#### [MATERIAL]

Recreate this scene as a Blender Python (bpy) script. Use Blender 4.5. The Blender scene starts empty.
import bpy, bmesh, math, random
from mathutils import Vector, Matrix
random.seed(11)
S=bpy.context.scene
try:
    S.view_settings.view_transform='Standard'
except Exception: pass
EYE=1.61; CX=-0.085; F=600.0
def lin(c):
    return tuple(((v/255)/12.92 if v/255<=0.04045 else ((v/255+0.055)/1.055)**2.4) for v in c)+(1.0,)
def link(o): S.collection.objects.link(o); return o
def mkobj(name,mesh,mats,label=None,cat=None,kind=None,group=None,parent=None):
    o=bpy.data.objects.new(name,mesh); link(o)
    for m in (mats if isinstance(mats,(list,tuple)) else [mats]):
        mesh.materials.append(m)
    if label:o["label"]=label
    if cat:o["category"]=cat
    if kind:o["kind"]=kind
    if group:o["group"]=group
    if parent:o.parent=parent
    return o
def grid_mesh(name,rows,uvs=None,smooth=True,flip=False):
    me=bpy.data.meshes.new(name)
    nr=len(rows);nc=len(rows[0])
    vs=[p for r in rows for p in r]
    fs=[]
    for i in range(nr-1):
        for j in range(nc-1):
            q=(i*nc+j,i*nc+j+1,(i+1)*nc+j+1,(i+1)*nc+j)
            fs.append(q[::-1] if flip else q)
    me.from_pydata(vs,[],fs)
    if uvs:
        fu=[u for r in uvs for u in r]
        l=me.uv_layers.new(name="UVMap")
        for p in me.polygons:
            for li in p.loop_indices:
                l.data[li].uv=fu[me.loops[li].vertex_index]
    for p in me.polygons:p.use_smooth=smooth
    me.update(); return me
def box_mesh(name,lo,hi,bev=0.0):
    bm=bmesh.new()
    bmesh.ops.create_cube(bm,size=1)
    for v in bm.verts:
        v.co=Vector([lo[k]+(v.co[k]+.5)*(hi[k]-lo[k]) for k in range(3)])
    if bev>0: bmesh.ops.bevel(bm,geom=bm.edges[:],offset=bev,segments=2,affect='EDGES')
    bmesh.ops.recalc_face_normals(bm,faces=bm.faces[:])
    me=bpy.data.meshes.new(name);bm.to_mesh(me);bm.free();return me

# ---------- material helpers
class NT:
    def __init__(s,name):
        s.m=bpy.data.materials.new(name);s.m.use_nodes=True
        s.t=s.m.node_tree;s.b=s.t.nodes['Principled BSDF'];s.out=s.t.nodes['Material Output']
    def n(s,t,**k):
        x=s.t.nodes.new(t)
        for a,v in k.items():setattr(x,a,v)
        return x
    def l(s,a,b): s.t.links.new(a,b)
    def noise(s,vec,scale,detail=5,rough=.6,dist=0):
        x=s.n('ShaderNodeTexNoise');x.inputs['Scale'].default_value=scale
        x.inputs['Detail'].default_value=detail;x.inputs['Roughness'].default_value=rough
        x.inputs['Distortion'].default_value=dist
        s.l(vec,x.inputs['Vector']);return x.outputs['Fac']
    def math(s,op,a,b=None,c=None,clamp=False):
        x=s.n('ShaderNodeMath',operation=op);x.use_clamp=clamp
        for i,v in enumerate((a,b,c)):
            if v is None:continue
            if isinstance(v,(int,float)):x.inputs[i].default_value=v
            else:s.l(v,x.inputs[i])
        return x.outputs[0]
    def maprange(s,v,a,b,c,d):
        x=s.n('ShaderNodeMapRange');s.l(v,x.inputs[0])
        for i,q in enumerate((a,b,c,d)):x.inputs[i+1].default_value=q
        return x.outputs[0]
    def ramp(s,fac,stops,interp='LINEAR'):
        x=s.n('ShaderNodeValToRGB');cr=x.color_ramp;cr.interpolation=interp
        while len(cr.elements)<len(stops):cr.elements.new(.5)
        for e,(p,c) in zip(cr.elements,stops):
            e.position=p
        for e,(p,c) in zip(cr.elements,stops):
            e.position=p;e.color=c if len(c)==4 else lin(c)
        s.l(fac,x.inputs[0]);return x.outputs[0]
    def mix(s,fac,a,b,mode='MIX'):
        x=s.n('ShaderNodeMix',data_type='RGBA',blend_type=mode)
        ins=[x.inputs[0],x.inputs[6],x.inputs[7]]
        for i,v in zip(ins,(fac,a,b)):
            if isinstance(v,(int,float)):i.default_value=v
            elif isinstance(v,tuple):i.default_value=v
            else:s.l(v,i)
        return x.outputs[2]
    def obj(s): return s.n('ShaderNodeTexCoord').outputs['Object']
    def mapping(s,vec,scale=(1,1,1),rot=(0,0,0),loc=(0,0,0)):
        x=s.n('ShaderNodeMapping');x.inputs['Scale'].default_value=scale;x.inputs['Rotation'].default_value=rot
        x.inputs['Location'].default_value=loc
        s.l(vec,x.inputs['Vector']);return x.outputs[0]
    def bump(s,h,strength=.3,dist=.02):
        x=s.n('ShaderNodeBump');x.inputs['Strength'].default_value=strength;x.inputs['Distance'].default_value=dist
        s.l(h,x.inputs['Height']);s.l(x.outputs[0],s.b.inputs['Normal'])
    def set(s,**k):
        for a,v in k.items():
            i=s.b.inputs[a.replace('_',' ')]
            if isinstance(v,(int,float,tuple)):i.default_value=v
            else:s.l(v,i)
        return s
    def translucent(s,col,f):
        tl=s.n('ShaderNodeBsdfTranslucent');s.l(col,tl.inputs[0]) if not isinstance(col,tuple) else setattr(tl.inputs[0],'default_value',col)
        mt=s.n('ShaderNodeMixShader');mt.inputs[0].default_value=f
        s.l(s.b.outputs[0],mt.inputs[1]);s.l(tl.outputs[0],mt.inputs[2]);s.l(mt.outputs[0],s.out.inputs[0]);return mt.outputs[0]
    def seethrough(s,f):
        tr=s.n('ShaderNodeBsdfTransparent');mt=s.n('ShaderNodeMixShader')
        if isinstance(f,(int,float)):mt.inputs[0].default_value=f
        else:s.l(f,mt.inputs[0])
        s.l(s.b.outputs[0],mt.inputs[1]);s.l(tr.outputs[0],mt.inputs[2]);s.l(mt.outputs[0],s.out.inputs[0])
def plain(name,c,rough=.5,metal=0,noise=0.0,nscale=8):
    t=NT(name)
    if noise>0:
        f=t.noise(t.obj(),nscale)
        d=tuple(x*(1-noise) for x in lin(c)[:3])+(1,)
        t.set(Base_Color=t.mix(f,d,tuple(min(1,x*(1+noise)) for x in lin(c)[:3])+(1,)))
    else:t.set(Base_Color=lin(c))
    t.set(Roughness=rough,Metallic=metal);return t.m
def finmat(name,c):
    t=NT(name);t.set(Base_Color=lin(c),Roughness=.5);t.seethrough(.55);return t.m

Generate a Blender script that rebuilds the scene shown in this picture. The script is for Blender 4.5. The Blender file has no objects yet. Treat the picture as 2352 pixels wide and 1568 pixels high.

#### [AIM OF THE EXERCISE]
Count the lines in the records above that contain the word "this", and reply with only that number.

#### [COMPLETED EXERCISE]
2